One of Crocker’s goals as Sporting Director is to align the national player pathway, something that at times resembles the Old West with multiple competing organizations and club structures from youth up to the pros.
“We want to work from a fragmentary landscape to working together,” he said.
At the youth level, there are multiple national champions, as different leagues and models compete over players, infrastructure, resources, and philosophies. As someone who’s been involved in the game for forty years, even I have trouble keeping up with the multi-faceted structure of soccer in the U.S. Imagine what it’s like for parents with limited soccer experience who have children entering the game at the grassroots level. Crocker pointed out to the money it costs players and families to bypass competitive teams in their own backyards in order to travel around the country just for games.Recently, U.S. Soccer announced a partnership with U.S. Club Soccer, a separate non-profit organization that in many ways competes against U.S. Youth Soccer, to provide backroom services and support in hopes of making soccer more affordable for the represented clubs and organizations.
Another point Crcoker touched on was the difference between a focus on winning and winning at all costs, which is drastically affecting the game at the youth level.
“I’ve got a son that’s moved over and been here for 12 months, and I’ve almost seen a little bit of that firsthand,” he said, “there’s so many kids at these showcase events, or whether it be tournaments, that walk off the field of play and towards their car, and their head’s down and they’re upset. Because I really do believe there’s such an emphasis and a focus on winning that the players feel an intense amount of pressure. And when they don’t win, when it goes wrong, they feel that is what they are judged on, rather than the coach having some clear individual objectives for the players that they work through in training.”
Crocker would like to see a change in the priority at the youth level.
“The ultimate result is something that the players can’t control,” he added. “But what you can hopefully help the players control is their individual performances.”
The U.S. Sporting Director advises that coaches and teams adopt a more player-centric model that can be used to foster individual player development over winning at all cost. Though he agrees that winning is an important part of player development, it can be the be all-end-all approach. Especially at the earliest levels. He proposes that coaches focus on the player’s individual’s needs first before anything, integrating the game and the culture and the environment to fit their needs.
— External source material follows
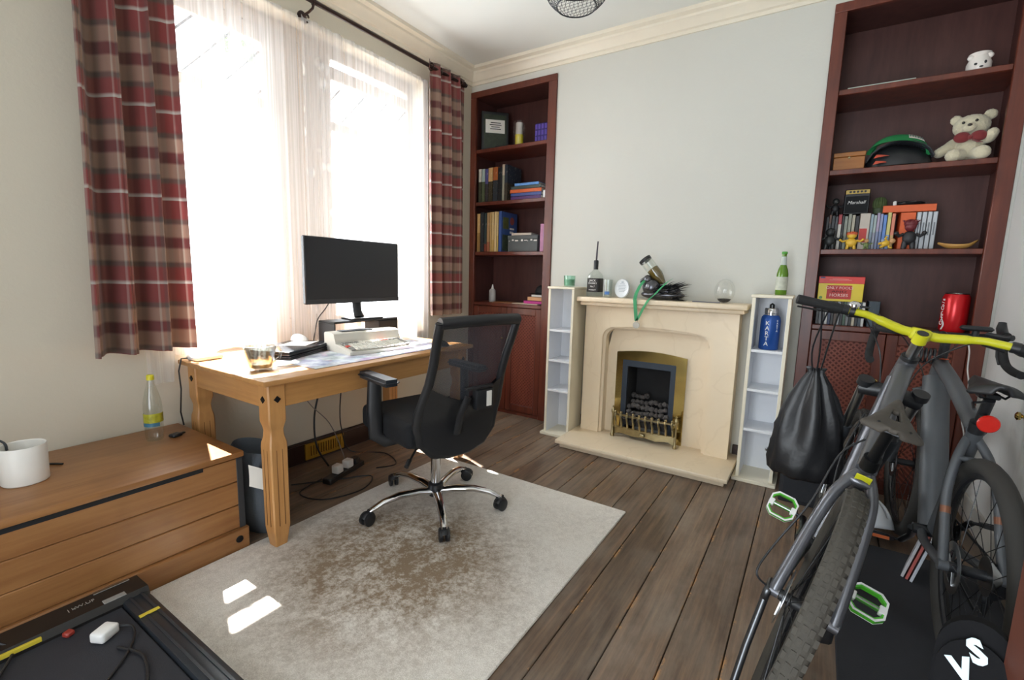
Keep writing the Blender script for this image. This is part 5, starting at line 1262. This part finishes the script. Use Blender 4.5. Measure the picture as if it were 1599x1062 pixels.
# ------------------------------------------------------------------ bicycles (local: x forward, y left, z up, origin at rear tyre contact)
FRA = pm('frame_graphite', '66676c', .28, .55, var=.1)
FRB = pm('frame_charcoal', '5a5d61', .45, .25, var=.1)
LIME = pm('bar_yellow', 'c9c626', .32, var=.06)
GRIP = pm('grip_rubber', '1e1e1f', .8, bs=.3, bsc=200)
PGRN = pm('pedal_green', '4fb52e', .4, var=.05)
def spl(pts, k=6):
    P = [Vector(p) for p in pts]; out = []
    for i in range(len(P)-1):
        p0, p1, p2, p3 = P[max(i-1, 0)], P[i], P[i+1], P[min(i+2, len(P)-1)]
        for j in range(k):
            t = j/k; out.append(.5*((2*p1)+(p2-p0)*t+(2*p0-5*p1+4*p2-p3)*t*t+(3*p1-p0-3*p2+p3)*t**3))
    return out+[P[-1]]
def wheel(bike, c, R, tr, rimmat, tyremat, knobs, disc_side, X=None, hubw=.06, ns=28, rimw=.013):
    w = bpy.data.objects.new('wheel', None); C.objects.link(w); w.parent = bike; w.empty_display_size = .05
    w.matrix_basis = (X if X else Matrix()) @ T(*c)
    m = MB(); Q = RX(pi/2)
    m.torus(R-tr, tr, 72, 12, M=Q)
    if knobs:
        for i in range(76):
            a = 2*pi*i/76
            for off, rr, dx in ((-.020, -.0115, .0), (-.0075, -.003, .5), (.0075, -.003, .5), (.020, -.0115, 0)):
                aa = a+dx*2*pi/76
                M = RY(-aa) @ T(R+rr, off, 0) @ RZ(off*26*.35)
                m.box(-.005, .0035, -.005, .005, -.0085, .0085, 0, M)
    m.build('tyre', tyremat, w, smooth=45)
    m = MB(); r = R-2*tr+.006; m.torus(r-.008, rimw, 72, 8, M=Q, sz=.75); m.build('rim', rimmat, w)
    m = MB(); m.cyl((0, -hubw, 0), (0, hubw, 0), .016, n=16)
    for s in (-1, 1): m.cyl((0, s*hubw*.55, 0), (0, s*(hubw*.55+.004), 0), .030, n=20)
    m.cyl((0, -hubw-.012, 0), (0, hubw+.012, 0), .006, n=10); m.build('hub', BLACK, w)
    m = MB(); m.cyl((0, 0, 0), (0, 0, 1), .0011, n=5); L0 = None
    for i in range(ns):
        a = 2*pi*i/ns; s = 1 if i % 2 else -1; b = a+(.45 if (i//2) % 2 else -.45)
        p0 = Vector((.028*cos(b), s*hubw*.57, .028*sin(b))); p1 = Vector(((r-.012)*cos(a), 0, (r-.012)*sin(a)))
        M = T(*p0) @ (p1-p0).to_track_quat('Z', 'Y').to_matrix().to_4x4() @ SC(1, 1, (p1-p0).length)
        if L0 is None: L0 = m.build('spoke', DSTEEL, w); L0.matrix_basis = M
        else: dup(L0, M)
    m = MB(); n = 48
    m.hole([(.08*cos(2*pi*k/n), .08*sin(2*pi*k/n)) for k in range(n)], [(.052*(1+.05*(k % 4 == 0))*cos(2*pi*k/n), .052*(1+.05*(k % 4 == 0))*sin(2*pi*k/n)) for k in range(n)], -.001, .001, M=T(0, disc_side*hubw*.8, 0) @ Q)
    for k in range(5): a = 2*pi*k/5; m.tube([(.018*cos(a), disc_side*hubw*.8, .018*sin(a)), (.056*cos(a+.4), disc_side*hubw*.8, .056*sin(a+.4))], .004, 6, flat=.3)
    m.build('brake_disc', STEEL, w, smooth=30)
    return w
def saddle(bike, s, h, tilt, mat, L=.27, W=.146, hole=True):
    m = MB(); nu, nv = 20, 26; vs = []; fs = []
    for j in range(nv+1):
        v = j/nv
        hw = W/2*(1-.05*(1-v)) if v < .25 else (W/2-.018)*(1-((v-.25)/.75))**1.25*.9+.018+(.0)
        hw *= min(1, (.35+v*5)) if v < .13 else 1
        if v > .95: hw *= 1-((v-.95)/.05)*.45
        for i in range(nu+1):
            u = 2*i/nu-1
            z = -.034*abs(u)**2.6*(1 if v < .5 else .9)-.012*(1-abs(u))*(hole and v < .8)+.016*((1-v)**3)-.014*v*v
            vs.append((-L*.42+L*v, u*hw, z))
    for j in range(nv):
        for i in range(nu):
            if hole and 9 <= j <= 16 and 8 <= i <= 11: continue
            fs.append((j*(nu+1)+i, j*(nu+1)+i+1, (j+1)*(nu+1)+i+1, (j+1)*(nu+1)+i))
    m.raw(vs, fs, T(s, 0, h) @ RY(tilt)); o = m.build('saddle', mat, bike, smooth=70)
    q = o.modifiers.new('thick', 'SOLIDIFY'); q.thickness = .014; q.offset = -1
    q = o.modifiers.new('sub', 'SUBSURF'); q.levels = q.render_levels = 1
    m = MB()
    for y in (-.022, .022): m.tube([(s-.085, y*1.5, h-.014), (s-.06, y, h-.040), (s+.04, y, h-.042), (s+.11, y*.4, h-.022)], .0035, 6)
    m.box(s-.02, s+.02, -.026, .026, h-.055, h-.036, .004); m.build('saddle_rails', DSTEEL, bike)
def pedal(bike, c, rot, kind):
    p = bpy.data.objects.new('pedal', None); C.objects.link(p); p.parent = bike; p.matrix_basis = T(*c) @ RY(rot)
    hexo = [(-.050, -.028), (-.030, -.048), (.030, -.048), (.050, -.028), (.050, .028), (.030, .048), (-.030, .048), (-.050, .028)]
    hexi = [(x*.80, y*.80) for x, y in hexo]
    m = MB(); m.hole(hexo, hexi, -.008, .008); m.box(-.006, .006, -.04, .04, -.005, .005)
    m.build('platform', PGRN if kind else BLACK, p, smooth=0)
    if kind:
        m = MB()
        for z in (-.0105, .008): m.hole([(x*1.01, y*1.01) for x, y in hexo[:]], [(x*.90, y*.90) for x, y in hexo], z, z+.0025)
        m.box(-.014, .014, -.046, -.030, -.0095, .0095, .002); m.box(-.014, .014, .030, .046, -.0095, .0095, .002); m.build('white_edging', WHITE, p, smooth=0)
        m = MB(); m.cyl((0, -.05, 0), (0, .05, 0), .0065, n=10); m.build('axle', STEEL, p)
    else:
        m = MB(); m.box(-.056, -.050, -.028, .028, -.006, .006); m.build('orange_reflector', pm('orange_reflector', 'd0662a', .3), p, smooth=0)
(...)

“Can you spend more time really getting to understand the individual, which is the player that should sit at the heart of everything we do,” Crocker said. “Everything they do should be fun. Whether you’re working with world class players like Mauricio [Pochettino] or Emma [Hayes] at the top level sessions, they need to feel a sense of belonging, that they deserve to be there. And the best way of doing that is to reinforce it every single day.”
U.S. Soccer expects to release more data and initiatives in the near future with the goal of improving player development across all ability levels. But with less than six months away from hosting the world, it’s unlikely much will change on the men’s side in this vital World Cup season. They are multiple World Cups away from transitioning to frontrunners from group stage or bust. And with the women entering the next major cycle facing stiff competition from their European counterparts, a clear player development vision at the national level will hopefully boost the U.S.’s chances to remain a dominant force on the women’s side.